== Exercise objective ==
The data below needs to be returned exactly, line for line.

• • • • •

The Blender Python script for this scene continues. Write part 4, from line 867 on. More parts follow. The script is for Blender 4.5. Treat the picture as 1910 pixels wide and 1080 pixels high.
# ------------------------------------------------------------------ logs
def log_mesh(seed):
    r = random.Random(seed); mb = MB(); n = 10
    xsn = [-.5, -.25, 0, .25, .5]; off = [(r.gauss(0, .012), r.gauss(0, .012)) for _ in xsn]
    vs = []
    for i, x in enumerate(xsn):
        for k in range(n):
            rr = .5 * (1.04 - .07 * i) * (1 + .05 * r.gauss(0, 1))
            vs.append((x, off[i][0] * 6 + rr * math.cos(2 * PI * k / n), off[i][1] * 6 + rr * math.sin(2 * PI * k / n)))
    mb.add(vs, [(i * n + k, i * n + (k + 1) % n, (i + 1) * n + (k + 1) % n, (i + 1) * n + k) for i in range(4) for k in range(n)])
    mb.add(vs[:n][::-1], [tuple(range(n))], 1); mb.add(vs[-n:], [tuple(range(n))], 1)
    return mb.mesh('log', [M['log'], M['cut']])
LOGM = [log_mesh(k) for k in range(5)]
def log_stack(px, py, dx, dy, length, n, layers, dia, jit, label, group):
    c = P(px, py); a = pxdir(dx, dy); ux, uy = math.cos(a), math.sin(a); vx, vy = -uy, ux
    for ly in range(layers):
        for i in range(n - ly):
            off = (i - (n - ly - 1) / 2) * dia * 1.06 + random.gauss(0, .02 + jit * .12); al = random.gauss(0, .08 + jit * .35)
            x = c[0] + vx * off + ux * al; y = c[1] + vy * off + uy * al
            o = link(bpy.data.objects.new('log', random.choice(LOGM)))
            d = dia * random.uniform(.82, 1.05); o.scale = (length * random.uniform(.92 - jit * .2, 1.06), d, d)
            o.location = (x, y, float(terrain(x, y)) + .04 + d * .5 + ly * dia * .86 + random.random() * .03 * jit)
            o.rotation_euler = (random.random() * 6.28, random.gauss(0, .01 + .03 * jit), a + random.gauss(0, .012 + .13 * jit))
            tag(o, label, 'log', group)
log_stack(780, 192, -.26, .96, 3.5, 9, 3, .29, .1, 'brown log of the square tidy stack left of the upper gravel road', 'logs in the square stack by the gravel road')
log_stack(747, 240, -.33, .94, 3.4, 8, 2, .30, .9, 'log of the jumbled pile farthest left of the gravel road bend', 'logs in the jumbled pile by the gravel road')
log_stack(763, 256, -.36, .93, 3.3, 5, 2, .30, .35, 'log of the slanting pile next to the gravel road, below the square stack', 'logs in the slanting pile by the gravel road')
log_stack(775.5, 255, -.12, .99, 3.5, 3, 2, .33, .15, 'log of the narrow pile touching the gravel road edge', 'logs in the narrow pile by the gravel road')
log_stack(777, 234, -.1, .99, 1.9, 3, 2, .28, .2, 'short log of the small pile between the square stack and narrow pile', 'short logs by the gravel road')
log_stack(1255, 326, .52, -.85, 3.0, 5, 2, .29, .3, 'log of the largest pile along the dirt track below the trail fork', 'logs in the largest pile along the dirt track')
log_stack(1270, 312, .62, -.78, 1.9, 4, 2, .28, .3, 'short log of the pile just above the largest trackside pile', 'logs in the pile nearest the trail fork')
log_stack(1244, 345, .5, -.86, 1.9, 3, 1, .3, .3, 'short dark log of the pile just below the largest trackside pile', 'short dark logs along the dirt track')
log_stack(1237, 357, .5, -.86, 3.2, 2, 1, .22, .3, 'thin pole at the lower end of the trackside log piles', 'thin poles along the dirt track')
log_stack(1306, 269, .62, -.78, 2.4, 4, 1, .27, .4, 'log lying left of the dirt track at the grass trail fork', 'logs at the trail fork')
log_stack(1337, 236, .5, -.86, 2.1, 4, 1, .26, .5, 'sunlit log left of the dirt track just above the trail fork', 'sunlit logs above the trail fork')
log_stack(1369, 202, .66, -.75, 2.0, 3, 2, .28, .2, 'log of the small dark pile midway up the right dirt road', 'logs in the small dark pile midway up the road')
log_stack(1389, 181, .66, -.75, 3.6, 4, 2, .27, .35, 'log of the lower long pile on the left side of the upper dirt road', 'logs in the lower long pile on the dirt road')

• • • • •

== Solution to the problem ==
The Blender Python script for this scene continues. Write part 4, from line 867 on. More parts follow. The script is for Blender 4.5. Treat the picture as 1910 pixels wide and 1080 pixels high.
# ------------------------------------------------------------------ logs
def log_mesh(seed):
    r = random.Random(seed); mb = MB(); n = 10
    xsn = [-.5, -.25, 0, .25, .5]; off = [(r.gauss(0, .012), r.gauss(0, .012)) for _ in xsn]
    vs = []
    for i, x in enumerate(xsn):
        for k in range(n):
            rr = .5 * (1.04 - .07 * i) * (1 + .05 * r.gauss(0, 1))
            vs.append((x, off[i][0] * 6 + rr * math.cos(2 * PI * k / n), off[i][1] * 6 + rr * math.sin(2 * PI * k / n)))
    mb.add(vs, [(i * n + k, i * n + (k + 1) % n, (i + 1) * n + (k + 1) % n, (i + 1) * n + k) for i in range(4) for k in range(n)])
    mb.add(vs[:n][::-1], [tuple(range(n))], 1); mb.add(vs[-n:], [tuple(range(n))], 1)
    return mb.mesh('log', [M['log'], M['cut']])
LOGM = [log_mesh(k) for k in range(5)]
def log_stack(px, py, dx, dy, length, n, layers, dia, jit, label, group):
    c = P(px, py); a = pxdir(dx, dy); ux, uy = math.cos(a), math.sin(a); vx, vy = -uy, ux
    for ly in range(layers):
        for i in range(n - ly):
            off = (i - (n - ly - 1) / 2) * dia * 1.06 + random.gauss(0, .02 + jit * .12); al = random.gauss(0, .08 + jit * .35)
            x = c[0] + vx * off + ux * al; y = c[1] + vy * off + uy * al
            o = link(bpy.data.objects.new('log', random.choice(LOGM)))
            d = dia * random.uniform(.82, 1.05); o.scale = (length * random.uniform(.92 - jit * .2, 1.06), d, d)
            o.location = (x, y, float(terrain(x, y)) + .04 + d * .5 + ly * dia * .86 + random.random() * .03 * jit)
            o.rotation_euler = (random.random() * 6.28, random.gauss(0, .01 + .03 * jit), a + random.gauss(0, .012 + .13 * jit))
            tag(o, label, 'log', group)
log_stack(780, 192, -.26, .96, 3.5, 9, 3, .29, .1, 'brown log of the square tidy stack left of the upper gravel road', 'logs in the square stack by the gravel road')
log_stack(747, 240, -.33, .94, 3.4, 8, 2, .30, .9, 'log of the jumbled pile farthest left of the gravel road bend', 'logs in the jumbled pile by the gravel road')
log_stack(763, 256, -.36, .93, 3.3, 5, 2, .30, .35, 'log of the slanting pile next to the gravel road, below the square stack', 'logs in the slanting pile by the gravel road')
log_stack(775.5, 255, -.12, .99, 3.5, 3, 2, .33, .15, 'log of the narrow pile touching the gravel road edge', 'logs in the narrow pile by the gravel road')
log_stack(777, 234, -.1, .99, 1.9, 3, 2, .28, .2, 'short log of the small pile between the square stack and narrow pile', 'short logs by the gravel road')
log_stack(1255, 326, .52, -.85, 3.0, 5, 2, .29, .3, 'log of the largest pile along the dirt track below the trail fork', 'logs in the largest pile along the dirt track')
log_stack(1270, 312, .62, -.78, 1.9, 4, 2, .28, .3, 'short log of the pile just above the largest trackside pile', 'logs in the pile nearest the trail fork')
log_stack(1244, 345, .5, -.86, 1.9, 3, 1, .3, .3, 'short dark log of the pile just below the largest trackside pile', 'short dark logs along the dirt track')
log_stack(1237, 357, .5, -.86, 3.2, 2, 1, .22, .3, 'thin pole at the lower end of the trackside log piles', 'thin poles along the dirt track')
log_stack(1306, 269, .62, -.78, 2.4, 4, 1, .27, .4, 'log lying left of the dirt track at the grass trail fork', 'logs at the trail fork')
log_stack(1337, 236, .5, -.86, 2.1, 4, 1, .26, .5, 'sunlit log left of the dirt track just above the trail fork', 'sunlit logs above the trail fork')
log_stack(1369, 202, .66, -.75, 2.0, 3, 2, .28, .2, 'log of the small dark pile midway up the right dirt road', 'logs in the small dark pile midway up the road')
log_stack(1389, 181, .66, -.75, 3.6, 4, 2, .27, .35, 'log of the lower long pile on the left side of the upper dirt road', 'logs in the lower long pile on the dirt road')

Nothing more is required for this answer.